Panels on electrification will answer the questions — What are the benefits, challenges, and practical limits of electrification?  Given the wildfire issues affecting the West, will there be the same access to electricity for those who cannot afford microgrids or DERs? Can an electrified system be more resilient and efficient? What are the alternatives to electrification?

Regarding equity, panels will explore what does an equitable energy transition look like? How can we break through economic, cultural and linguistic barriers to ensure that we have an energy system that works for everyone?  Where should we invest and put equity into equity? Is it possible to create a transition that respects local cultures, is socially just, and protects our most vulnerable?

“I enjoy the lively debates among panelists,” said Tricia Rohlfing, 2020 HEC Program Committee member and Vice President of Finance at Hawaii Pacific Solar.  “I can recall one particular panel discussing the future of battery storage where panelists had very different takes on how that might look.  Those differing opinions are important for everyone to hear and contemplate, especially those setting policy.”

The conference consistently attracts energy industry leaders from Hawai’i, Continental US, Japan and Europe to exchange ideas on how to better serve customers in the Islands’ rapidly changing energy environment. Participants can take advantage of the ample networking time and have access to the leading experts in the state.
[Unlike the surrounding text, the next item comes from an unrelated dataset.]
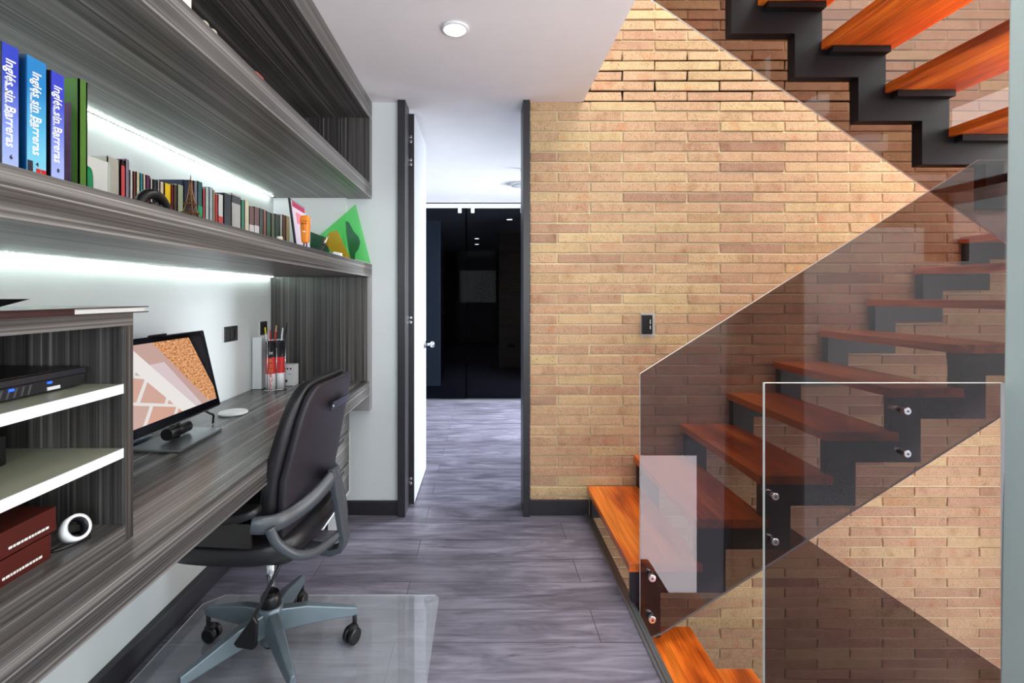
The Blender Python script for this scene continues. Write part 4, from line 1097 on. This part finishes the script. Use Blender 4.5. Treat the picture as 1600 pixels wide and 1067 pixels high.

The Hawaii Energy Conference is supported by the County of Maui Office of Economic Development and Sponsors: Hawaii Clean Power Alliance, Hawaii Natural Energy Institute and Ulupono Initiative; Hawaii Energy; Hawaii State Energy Office; Hawaiian Electric, Johnson Controls, Powin Energy; 174 Power Global; Burns & McDonnell; Carbon Lighthouse; Kauai Island Utility Cooperative, Opus One Solutions and Society of Petroleum Engineers.